What is needed is the run of lines from the one containing "Recreate this scene" through the one containing "random.seed(7)", echoed exactly, with both ends kept and nothing added.

## BEGIN

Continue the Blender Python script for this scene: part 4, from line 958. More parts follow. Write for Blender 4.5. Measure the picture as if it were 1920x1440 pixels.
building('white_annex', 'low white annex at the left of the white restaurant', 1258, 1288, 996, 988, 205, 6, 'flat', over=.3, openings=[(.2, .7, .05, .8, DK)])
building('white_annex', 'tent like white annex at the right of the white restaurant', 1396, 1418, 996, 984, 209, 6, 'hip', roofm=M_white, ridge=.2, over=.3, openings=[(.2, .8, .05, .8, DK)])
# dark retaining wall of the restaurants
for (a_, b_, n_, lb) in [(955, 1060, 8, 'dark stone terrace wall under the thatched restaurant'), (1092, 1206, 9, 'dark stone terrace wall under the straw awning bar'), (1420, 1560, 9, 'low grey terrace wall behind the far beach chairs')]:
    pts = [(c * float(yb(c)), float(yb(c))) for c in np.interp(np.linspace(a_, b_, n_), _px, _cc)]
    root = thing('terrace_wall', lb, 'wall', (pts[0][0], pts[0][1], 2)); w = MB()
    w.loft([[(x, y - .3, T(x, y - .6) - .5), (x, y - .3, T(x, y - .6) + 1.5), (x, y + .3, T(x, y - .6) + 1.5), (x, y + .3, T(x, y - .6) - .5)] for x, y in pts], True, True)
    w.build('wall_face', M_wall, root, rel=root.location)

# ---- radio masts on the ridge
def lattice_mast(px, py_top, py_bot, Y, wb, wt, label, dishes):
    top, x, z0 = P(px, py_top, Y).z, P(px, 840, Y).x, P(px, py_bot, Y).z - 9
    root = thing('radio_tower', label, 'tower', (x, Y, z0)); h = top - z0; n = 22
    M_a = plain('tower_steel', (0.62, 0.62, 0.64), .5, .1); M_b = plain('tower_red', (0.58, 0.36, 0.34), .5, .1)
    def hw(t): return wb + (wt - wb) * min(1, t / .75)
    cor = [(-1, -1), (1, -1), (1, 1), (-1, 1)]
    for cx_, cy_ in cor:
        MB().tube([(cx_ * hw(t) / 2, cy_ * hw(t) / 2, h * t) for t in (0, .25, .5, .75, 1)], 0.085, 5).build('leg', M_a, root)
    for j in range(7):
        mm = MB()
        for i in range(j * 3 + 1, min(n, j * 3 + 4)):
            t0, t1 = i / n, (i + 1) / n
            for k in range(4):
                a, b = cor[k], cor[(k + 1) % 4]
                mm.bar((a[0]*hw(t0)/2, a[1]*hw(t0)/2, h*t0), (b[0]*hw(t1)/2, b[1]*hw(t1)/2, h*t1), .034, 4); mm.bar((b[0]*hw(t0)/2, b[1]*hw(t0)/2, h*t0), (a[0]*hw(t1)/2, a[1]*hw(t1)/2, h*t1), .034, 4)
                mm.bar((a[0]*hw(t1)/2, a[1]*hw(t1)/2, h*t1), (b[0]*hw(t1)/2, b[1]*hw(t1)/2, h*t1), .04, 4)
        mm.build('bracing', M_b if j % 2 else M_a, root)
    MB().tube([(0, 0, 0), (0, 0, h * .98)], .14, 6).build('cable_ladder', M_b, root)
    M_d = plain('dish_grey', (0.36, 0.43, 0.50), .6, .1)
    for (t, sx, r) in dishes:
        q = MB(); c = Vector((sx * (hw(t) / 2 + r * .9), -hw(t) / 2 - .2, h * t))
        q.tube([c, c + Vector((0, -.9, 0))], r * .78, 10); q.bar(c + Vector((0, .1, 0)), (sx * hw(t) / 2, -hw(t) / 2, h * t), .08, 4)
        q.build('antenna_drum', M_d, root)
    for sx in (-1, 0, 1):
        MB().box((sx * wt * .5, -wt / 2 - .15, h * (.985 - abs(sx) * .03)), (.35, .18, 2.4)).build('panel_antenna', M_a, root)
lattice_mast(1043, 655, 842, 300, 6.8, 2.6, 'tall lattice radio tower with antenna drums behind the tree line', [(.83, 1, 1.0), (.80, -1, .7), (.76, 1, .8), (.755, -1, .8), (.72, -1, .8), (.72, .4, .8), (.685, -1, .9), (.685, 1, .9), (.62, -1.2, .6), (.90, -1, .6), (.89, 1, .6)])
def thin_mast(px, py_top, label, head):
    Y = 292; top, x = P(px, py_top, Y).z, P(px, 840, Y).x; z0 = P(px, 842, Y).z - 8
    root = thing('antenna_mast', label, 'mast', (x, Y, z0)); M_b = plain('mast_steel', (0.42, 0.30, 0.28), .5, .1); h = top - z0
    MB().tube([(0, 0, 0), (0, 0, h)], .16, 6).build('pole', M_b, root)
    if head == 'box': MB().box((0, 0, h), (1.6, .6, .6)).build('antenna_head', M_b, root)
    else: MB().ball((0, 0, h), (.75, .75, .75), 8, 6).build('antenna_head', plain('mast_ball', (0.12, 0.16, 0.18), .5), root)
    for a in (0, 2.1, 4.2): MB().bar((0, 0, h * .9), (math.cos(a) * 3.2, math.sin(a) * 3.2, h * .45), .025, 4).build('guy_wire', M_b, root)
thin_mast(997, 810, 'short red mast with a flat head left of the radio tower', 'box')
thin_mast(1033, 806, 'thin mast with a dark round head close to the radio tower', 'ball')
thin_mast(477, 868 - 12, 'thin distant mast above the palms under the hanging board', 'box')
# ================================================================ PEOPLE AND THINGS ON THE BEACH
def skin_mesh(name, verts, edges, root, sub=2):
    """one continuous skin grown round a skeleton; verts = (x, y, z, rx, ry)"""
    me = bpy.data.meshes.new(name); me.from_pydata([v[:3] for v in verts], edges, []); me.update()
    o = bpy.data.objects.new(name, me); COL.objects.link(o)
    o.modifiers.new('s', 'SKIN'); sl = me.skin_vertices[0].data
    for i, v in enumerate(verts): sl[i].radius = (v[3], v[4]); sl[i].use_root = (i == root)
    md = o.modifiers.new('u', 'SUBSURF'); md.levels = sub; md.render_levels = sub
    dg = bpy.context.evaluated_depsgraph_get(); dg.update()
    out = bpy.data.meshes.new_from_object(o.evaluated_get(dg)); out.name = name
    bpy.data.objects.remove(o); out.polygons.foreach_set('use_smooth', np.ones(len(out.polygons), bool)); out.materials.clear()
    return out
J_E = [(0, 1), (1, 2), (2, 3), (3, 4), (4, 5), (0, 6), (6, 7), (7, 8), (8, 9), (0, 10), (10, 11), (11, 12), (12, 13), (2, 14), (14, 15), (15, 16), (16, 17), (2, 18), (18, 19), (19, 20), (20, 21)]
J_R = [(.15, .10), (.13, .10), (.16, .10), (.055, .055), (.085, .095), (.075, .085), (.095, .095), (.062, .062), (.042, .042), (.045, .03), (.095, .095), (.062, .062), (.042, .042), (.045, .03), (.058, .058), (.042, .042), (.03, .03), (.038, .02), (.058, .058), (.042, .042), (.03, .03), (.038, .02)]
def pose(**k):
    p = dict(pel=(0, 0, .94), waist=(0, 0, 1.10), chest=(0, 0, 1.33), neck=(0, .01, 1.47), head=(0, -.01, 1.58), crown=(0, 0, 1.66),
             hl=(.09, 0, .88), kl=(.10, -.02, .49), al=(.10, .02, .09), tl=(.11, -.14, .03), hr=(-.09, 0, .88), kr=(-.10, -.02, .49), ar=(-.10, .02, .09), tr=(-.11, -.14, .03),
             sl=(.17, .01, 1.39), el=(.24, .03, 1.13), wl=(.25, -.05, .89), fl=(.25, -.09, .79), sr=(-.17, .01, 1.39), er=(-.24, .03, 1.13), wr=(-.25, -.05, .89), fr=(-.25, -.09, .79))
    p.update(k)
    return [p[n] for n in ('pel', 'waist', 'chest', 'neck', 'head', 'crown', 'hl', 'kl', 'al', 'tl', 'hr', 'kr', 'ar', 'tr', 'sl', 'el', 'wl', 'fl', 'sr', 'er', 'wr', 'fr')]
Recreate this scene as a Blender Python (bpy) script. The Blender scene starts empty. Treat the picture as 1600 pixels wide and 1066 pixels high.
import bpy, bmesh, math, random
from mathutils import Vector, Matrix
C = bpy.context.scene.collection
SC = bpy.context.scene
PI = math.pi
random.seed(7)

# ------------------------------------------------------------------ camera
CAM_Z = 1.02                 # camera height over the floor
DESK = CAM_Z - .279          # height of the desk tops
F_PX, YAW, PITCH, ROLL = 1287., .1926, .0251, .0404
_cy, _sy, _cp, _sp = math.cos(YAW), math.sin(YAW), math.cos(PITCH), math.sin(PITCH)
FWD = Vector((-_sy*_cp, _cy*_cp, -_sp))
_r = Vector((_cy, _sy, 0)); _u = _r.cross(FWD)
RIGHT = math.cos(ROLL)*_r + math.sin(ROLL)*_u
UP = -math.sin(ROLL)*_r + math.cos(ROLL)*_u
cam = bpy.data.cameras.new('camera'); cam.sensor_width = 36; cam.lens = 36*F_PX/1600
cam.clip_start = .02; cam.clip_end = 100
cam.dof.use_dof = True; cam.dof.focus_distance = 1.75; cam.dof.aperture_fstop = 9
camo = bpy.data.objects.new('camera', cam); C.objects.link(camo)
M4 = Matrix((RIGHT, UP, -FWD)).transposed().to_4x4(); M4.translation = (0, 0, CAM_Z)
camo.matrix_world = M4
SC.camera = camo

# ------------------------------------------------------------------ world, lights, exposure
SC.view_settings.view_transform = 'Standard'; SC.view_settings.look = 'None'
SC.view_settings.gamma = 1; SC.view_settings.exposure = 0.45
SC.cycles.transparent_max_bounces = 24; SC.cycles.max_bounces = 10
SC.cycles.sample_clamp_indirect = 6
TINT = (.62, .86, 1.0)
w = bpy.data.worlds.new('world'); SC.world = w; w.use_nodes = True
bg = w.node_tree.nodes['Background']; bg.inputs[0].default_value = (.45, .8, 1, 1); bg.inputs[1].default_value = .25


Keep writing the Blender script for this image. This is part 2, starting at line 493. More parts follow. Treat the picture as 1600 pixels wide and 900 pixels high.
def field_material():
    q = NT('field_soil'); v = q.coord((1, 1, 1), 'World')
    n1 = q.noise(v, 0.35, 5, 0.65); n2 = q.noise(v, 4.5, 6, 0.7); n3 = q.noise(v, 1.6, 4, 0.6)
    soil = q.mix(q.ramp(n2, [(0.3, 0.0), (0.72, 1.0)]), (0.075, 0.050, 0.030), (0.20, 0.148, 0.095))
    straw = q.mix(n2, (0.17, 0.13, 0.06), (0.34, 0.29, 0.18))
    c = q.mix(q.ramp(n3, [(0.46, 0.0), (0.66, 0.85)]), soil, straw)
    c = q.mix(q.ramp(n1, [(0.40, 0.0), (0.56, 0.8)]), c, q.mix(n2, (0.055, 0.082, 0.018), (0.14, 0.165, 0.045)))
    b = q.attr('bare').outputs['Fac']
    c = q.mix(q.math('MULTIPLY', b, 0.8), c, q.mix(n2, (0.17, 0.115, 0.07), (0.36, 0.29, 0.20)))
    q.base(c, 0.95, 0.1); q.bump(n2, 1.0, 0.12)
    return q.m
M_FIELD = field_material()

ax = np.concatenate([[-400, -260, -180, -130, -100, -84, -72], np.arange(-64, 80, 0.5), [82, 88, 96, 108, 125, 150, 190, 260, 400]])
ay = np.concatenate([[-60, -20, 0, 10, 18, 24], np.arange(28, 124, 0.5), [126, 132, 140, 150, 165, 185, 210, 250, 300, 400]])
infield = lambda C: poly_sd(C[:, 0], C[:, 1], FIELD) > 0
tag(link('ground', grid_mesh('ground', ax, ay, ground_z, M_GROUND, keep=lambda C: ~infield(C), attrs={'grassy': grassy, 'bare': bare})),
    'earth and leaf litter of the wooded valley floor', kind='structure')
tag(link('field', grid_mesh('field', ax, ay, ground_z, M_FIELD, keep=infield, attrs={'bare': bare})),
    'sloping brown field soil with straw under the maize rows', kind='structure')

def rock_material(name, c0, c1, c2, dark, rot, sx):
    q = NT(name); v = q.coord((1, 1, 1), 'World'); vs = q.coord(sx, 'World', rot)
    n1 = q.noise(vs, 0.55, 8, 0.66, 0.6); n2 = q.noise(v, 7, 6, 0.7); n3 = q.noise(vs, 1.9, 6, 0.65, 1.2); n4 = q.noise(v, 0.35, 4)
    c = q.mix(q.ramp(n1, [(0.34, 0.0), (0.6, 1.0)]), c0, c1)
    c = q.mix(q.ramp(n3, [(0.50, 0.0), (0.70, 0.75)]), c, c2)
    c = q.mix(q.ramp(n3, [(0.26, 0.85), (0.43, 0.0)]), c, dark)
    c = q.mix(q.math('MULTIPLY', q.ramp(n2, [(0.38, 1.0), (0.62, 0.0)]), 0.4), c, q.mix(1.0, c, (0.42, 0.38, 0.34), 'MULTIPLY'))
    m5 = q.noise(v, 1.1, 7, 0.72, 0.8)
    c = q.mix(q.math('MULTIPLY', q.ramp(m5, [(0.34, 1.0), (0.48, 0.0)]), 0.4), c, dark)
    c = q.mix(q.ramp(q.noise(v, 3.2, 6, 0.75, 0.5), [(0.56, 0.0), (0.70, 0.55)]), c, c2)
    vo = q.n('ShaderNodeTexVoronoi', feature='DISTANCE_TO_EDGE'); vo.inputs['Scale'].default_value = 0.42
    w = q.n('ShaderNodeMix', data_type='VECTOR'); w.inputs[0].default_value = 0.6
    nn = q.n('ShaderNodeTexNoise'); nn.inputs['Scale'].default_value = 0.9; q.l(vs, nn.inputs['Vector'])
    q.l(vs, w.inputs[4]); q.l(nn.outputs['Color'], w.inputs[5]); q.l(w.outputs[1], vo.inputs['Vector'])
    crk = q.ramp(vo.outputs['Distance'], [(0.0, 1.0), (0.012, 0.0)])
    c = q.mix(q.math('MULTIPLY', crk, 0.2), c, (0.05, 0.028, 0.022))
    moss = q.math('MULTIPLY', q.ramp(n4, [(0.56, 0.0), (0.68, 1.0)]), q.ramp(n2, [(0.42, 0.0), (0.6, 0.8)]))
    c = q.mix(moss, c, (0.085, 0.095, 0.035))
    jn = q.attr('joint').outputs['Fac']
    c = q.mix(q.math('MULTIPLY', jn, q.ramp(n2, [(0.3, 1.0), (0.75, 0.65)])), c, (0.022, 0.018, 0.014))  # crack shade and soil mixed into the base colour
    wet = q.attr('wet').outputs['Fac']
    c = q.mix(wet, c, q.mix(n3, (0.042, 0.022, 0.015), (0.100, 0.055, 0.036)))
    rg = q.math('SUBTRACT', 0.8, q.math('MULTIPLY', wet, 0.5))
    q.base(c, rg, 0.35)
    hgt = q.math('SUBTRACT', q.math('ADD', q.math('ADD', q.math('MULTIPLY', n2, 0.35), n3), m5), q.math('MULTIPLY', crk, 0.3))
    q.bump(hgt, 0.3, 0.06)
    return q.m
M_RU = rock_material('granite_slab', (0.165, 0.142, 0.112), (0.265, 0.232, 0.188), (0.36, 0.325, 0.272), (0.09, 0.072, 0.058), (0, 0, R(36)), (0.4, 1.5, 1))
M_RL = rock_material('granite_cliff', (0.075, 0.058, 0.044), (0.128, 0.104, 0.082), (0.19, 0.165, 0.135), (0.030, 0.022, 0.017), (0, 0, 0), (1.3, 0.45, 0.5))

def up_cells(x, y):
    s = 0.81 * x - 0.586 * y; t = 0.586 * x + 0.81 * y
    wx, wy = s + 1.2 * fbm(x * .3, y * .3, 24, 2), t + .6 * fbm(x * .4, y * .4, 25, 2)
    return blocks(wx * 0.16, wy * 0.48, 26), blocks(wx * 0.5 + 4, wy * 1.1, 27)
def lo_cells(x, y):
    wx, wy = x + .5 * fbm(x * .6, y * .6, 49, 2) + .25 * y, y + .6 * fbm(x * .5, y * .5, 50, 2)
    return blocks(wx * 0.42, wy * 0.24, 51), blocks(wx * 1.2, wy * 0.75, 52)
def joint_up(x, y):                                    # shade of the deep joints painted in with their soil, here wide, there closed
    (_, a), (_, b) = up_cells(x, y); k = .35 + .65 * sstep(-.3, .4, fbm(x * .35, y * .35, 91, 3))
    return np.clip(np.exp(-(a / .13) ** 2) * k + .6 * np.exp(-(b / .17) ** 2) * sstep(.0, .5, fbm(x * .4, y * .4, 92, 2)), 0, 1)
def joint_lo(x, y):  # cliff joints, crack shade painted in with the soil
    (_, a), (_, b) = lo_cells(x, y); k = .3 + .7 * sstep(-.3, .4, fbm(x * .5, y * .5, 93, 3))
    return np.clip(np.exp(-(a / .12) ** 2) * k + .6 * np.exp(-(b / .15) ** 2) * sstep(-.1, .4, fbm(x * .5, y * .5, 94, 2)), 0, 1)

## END

* _Full response_
Recreate this scene as a Blender Python (bpy) script. The Blender scene starts empty. Treat the picture as 1600 pixels wide and 1066 pixels high.
import bpy, bmesh, math, random
from mathutils import Vector, Matrix
C = bpy.context.scene.collection
SC = bpy.context.scene
PI = math.pi
random.seed(7)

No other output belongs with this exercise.